More Sleep Equals More Voters

A new analysis finds voter turnout increases when an election is held two days after the switch back to standard time.

How do we motivate more people to vote? Newly published research points to a surprising solution to this longstanding concern: Give the electorate an extra hour of sleep.

Impossible, you say? Not at all. In fact, it has happened many times over the years, with measurable results.

In the journal American Politics Research, Iowa State University political scientist Robert Urbatsch reports voter turnout goes up in years when the November election occurs just two days after the end of daylight saving time.

Urbatsch found this extra-hour-of-sleep effect using three different measures—results that suggest well-rested voters are more likely to make it to the polling station.

Democrats might enjoy a slight advantage in years when the election occurs just after a time change, and Republicans might have the edge in other election years.

The debates in Congress about extending DST focused not on elections, but rather on “trick-or-treating at Halloween,” he notes. “Yet precisely because the change did not explicitly aim to manipulate voting, it sheds a unique light on the public’s decision-making process surrounding voting.”

The first section of Urbatsch’s study looks at voting patterns in Indiana. The state made an unusually good test case: Until 2006, some of its counties spent much of the year on daylight saving time, while others stayed on standard time all year.

Focusing on the 1990s and 2000s, Urbatsch looked at the percentage of registered voters in each county who actually voted in national elections.

“Whether using overall or in-person turnout rates, recent clock shifts associate with an approximately 2.5 percentage point increase in predicted turnout,” he reports.

Part two of Urbatsch’s study looked at state-level voter turnout, as a percentage of the population that is eligible to vote. Looking at elections from 1971 to 2011, he finds “having an extra hour in the day just before the election again associates with more voting,” this time by an average of 4.5 percentage points.
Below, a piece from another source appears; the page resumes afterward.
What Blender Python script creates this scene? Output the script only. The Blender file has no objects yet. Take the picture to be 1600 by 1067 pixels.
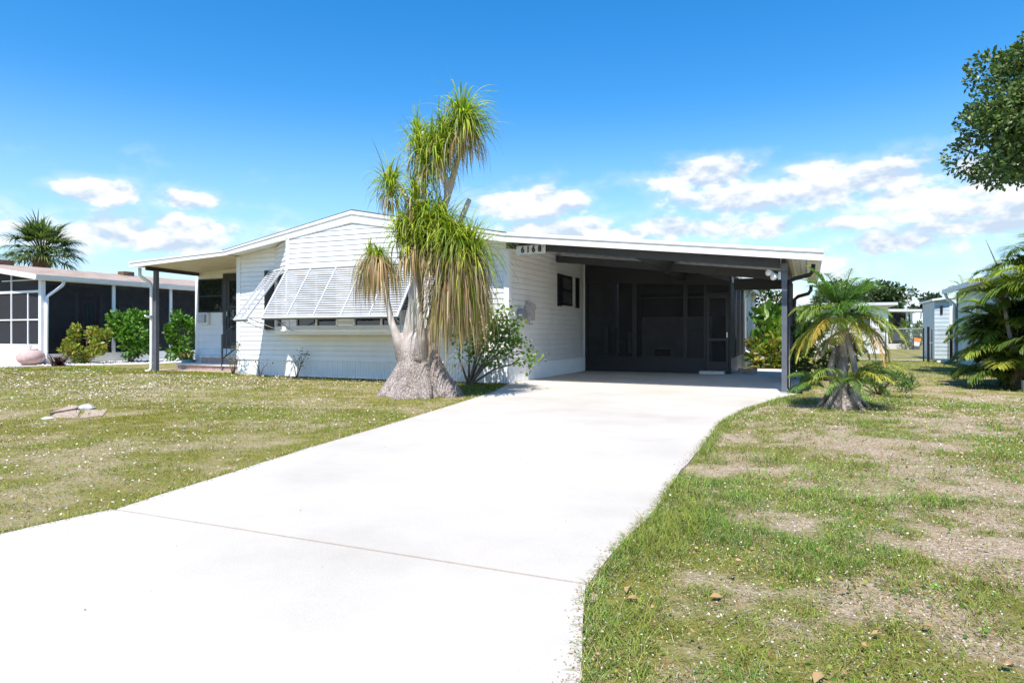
import bpy, bmesh, math, random
import numpy as np
from mathutils import Vector, Matrix
random.seed(7); rng = np.random.default_rng(7)
S = bpy.context.scene
COL = S.collection
D = bpy.data

# ---------------------------------------------------------------- camera
FPX, CAMH, HORIZ = 1045.0, 1.05, 521.0
TH = math.atan(463 / 1045)
cam_d = D.cameras.new('camera'); cam = D.objects.new('camera', cam_d); COL.objects.link(cam)
cam_d.sensor_width = 36; cam_d.lens = 36 * FPX / 1600
cam_d.shift_y = -(533.5 - HORIZ) / 1600
cam_d.clip_end = 3000; cam_d.clip_start = 0.05
cam.location = (0, 0, CAMH); cam.rotation_euler = (math.radians(90), 0, TH)
S.camera = cam

# ---------------------------------------------------------------- light
SUN_DIR = Vector((0.13, -1.0, 1.78)).normalized()
sun_d = D.lights.new('sun', 'SUN'); sun = D.objects.new('sun', sun_d); COL.objects.link(sun)
sun_d.energy = 3.4; sun_d.angle = math.radians(0.5); sun_d.color = (1.0, 0.955, 0.89)
sun.rotation_euler = SUN_DIR.to_track_quat('Z', 'Y').to_euler()
sun.location = (0, -20, 40)
S.view_settings.view_transform = 'Standard'; S.view_settings.look = 'None'
S.view_settings.gamma = 1; S.view_settings.use_curve_mapping = False
S.view_settings.exposure = 1.02
S.render.engine = 'CYCLES'
S.cycles.max_bounces = 8; S.cycles.transparent_max_bounces = 12
S.cycles.caustics_reflective = False; S.cycles.caustics_refractive = False

SKY_STRENGTH = 0.134
def build_world():
    w = D.worlds.new('World'); S.world = w; w.use_nodes = True
    nt = w.node_tree; N, L = nt.nodes, nt.links; N.clear()
    def nd(t, **k):
        n = N.new(t)
        for a, b in k.items(): setattr(n, a, b)
        return n
    def val(x, sock):
        if isinstance(x, (int, float)): sock.default_value = x
        else: L.new(x, sock)
    def m(op, a, b=0.0, c=0.0):
        n = nd('ShaderNodeMath', operation=op); val(a, n.inputs[0]); val(b, n.inputs[1]); val(c, n.inputs[2]); return n.outputs[0]
    def smooth(x, a, b):
        n = nd('ShaderNodeMapRange', interpolation_type='SMOOTHSTEP'); val(x, n.inputs[0]); n.inputs[1].default_value = a; n.inputs[2].default_value = b
        return n.outputs[0]
    sky = nd('ShaderNodeTexSky', sky_type='NISHITA', sun_disc=False)
    sky.sun_elevation = math.asin(SUN_DIR.z); sky.sun_rotation = math.atan2(SUN_DIR.x, SUN_DIR.y)
    sky.air_density = 1.0; sky.dust_density = 0.25; sky.ozone_density = 2.5
    tc = nd('ShaderNodeTexCoord'); sp = nd('ShaderNodeSeparateXYZ'); L.new(tc.outputs['Generated'], sp.inputs[0])
    X, Y, Z = sp.outputs
    az = m('ARCTAN2', X, Y); el = m('ARCSINE', Z)
    # cloud banks seen from this street: centre azimuth / elevation, half width / height (degrees)
    banks = [(6.0, 10.2, 12.0, 1.9), (-3.0, 8.4, 7.0, 1.5), (12.0, 7.4, 9.0, 1.4), (-49.0, 8.2, 7.0, 1.2), (0.5, 12.6, 4.0, 1.4), (11.0, 11.6, 5.0, 1.3), (-14.0, 8.2, 4.0, 1.3), (9.5, 8.6, 5.0, 1.0), (2.0, 8.4, 4.0, .9), (17.0, 6.4, 4.0, 1.0), (-7.0, 13.0, 6.6, 1.9), (4.5, 11.2, 13.0, 2.5), (-4.5, 10.6, 7.5, 2.2), (-22.5, 10.9, 6.4, 2.2), (-55.8, 10.2, 3.2, 1.2),
             (-48.6, 10.2, 4.2, 1.1), (-52.0, 7.2, 12.0, 2.2), (-9.0, 8.6, 9.0, 1.6), (6.5, 6.6, 8.0, 1.5), (14.0, 8.2, 6.0, 1.4),
             (-20.0, 8.6, 8.0, 1.7), (-2.0, 5.4, 9.0, 1.6), (-66.0, 8.4, 6.0, 1.5), (40, 9, 14, 2.2), (75, 11, 12, 2.0), (110, 8, 16, 2.2),
             (150, 10, 14, 2.0), (-95, 9, 14, 2.2), (-130, 10, 15, 2.0), (-165, 8, 12, 2.0)]
    cov = 0.0
    for a, e, rx, ry in banks:
        dx = m('MULTIPLY', m('SUBTRACT', az, math.radians(a)), 1 / math.radians(rx))
        dy = m('MULTIPLY', m('SUBTRACT', el, math.radians(e)), 1 / math.radians(ry))
        r = m('SQRT', m('ADD', m('MULTIPLY', dx, dx), m('MULTIPLY', dy, dy)))
        c = m('MAXIMUM', m('SUBTRACT', 1.35, r), 0.0)
        cov = m('MAXIMUM', cov, c)
    low = smooth(el, math.radians(8.2), math.radians(1.5))
    cov = m('MAXIMUM', cov, m('MULTIPLY', low, 0.68))
    cov = m('SUBTRACT', cov, m('MULTIPLY', smooth(el, math.radians(12), math.radians(17)), 0.6))
    def noise(dz, scale, detail, rough):
        cb = nd('ShaderNodeCombineXYZ')
        L.new(az, cb.inputs[0]); L.new(m('MULTIPLY', m('ADD', el, dz), 1.75), cb.inputs[1]); cb.inputs[2].default_value = 3.7
        n = nd('ShaderNodeTexNoise'); n.inputs['Scale'].default_value = scale; n.inputs['Detail'].default_value = detail
        n.inputs['Roughness'].default_value = rough; L.new(cb.outputs[0], n.inputs['Vector']); return n.outputs['Fac']
    n0, n1 = noise(0.0, 15, 8, 0.52), noise(0.012, 15, 8, 0.52)
    big0 = noise(0.3, 6, 3, 0.5)
    def dens(n): return m('ADD', m('MULTIPLY', m('SUBTRACT', n, 0.5), 2.3), m('SUBTRACT', cov, 0.50))
    d0 = dens(n0)
    alpha = smooth(d0, -0.02, 0.46)
    thin = m('MULTIPLY', smooth(m('ADD', d0, 0.45), -0.1, 0.9), 0.30)
    alpha = m('MAXIMUM', m('MULTIPLY', alpha, 0.93), thin)
    shade = m('MULTIPLY', m('SUBTRACT', n1, n0), 7.0)          # thicker cloud just above = greyer here
    lightv = m('ADD', m('SUBTRACT', 0.74, shade), m('MULTIPLY', m('SUBTRACT', big0, 0.5), 0.7))
    lv = nd('ShaderNodeClamp'); L.new(lightv, lv.inputs[0])
    ramp = nd('ShaderNodeMixRGB'); L.new(lv.outputs[0], ramp.inputs[0])
    ramp.inputs[1].default_value = (2.35, 2.75, 3.3, 1); ramp.inputs[2].default_value = (4.1, 4.12, 4.15, 1)
    hs = nd('ShaderNodeHueSaturation'); hs.inputs['Saturation'].default_value = 1.42; hs.inputs['Value'].default_value = 0.84
    L.new(sky.outputs[0], hs.inputs['Color'])
    hz = nd('ShaderNodeMixRGB'); L.new(m('MULTIPLY', smooth(el, math.radians(20), math.radians(-3)), 0.85), hz.inputs[0])
    L.new(hs.outputs[0], hz.inputs[1]); hz.inputs[2].default_value = (2.35, 3.45, 4.55, 1)
    mix = nd('ShaderNodeMixRGB'); L.new(alpha, mix.inputs[0]); L.new(hz.outputs[0], mix.inputs[1]); L.new(ramp.outputs[0], mix.inputs[2])
    bg = nd('ShaderNodeBackground'); bg.inputs[1].default_value = SKY_STRENGTH; L.new(mix.outputs[0], bg.inputs[0])
    out = nd('ShaderNodeOutputWorld'); L.new(bg.outputs[0], out.inputs[0])
build_world()

# ---------------------------------------------------------------- unprojection onto real planes (used only to read positions off the photograph)
FW = (-math.sin(TH), math.cos(TH)); RT = (math.cos(TH), math.sin(TH))
def P(px, py, X=None, Y=None, Z=None, d=None):
    r = (px - 800) / FPX; u = (HORIZ - py) / FPX
    v = (FW[0] + r * RT[0], FW[1] + r * RT[1], u)
    t = d if d is not None else X / v[0] if X is not None else Y / v[1] if Y is not None else (Z - CAMH) / v[2]
    return Vector((v[0] * t, v[1] * t, CAMH + v[2] * t))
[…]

Finally, Urbatsch examined survey data from the American National Election Study, which asked voters whether they had cast a ballot in the most recent election. Focusing on the period from 1972 to 2008, and controlling for a variety of factors that impact the decision to vote, he again found “a clock change made just before the election associates with a higher probability of voting,” increasing it by about two percentage points.

Further analysis suggests that, unsurprisingly, “the end of Daylight Savings Time matters more for those who do not habitually vote.” It’s the marginal voters who base their decision to vote or not to vote on how tired they feel.

Given that “would-be Democratic voters’ turnout decisions are more sensitive to day-of-election factors,” these findings have implications for both political parties and election forecasters, Urbatsch writes. They suggest Democrats might enjoy a slight advantage in years when the election occurs just after a time change, and Republicans might have the edge in other election years.

Urbatsch concedes that the impact of extra sleep was relatively small (at least in two of his three studies). And this effect presumably will be less apparent as more and more people opt for vote-by-mail or early voting.

But as the cliché goes, elections are won at the margins, and if an extra hour of sleep gives people more time or energy, it follows that turnout will increase. After all, when a would-be voter feels exhausted, the choice between heading to the polls and hitting the snooze alarm can easily go either way.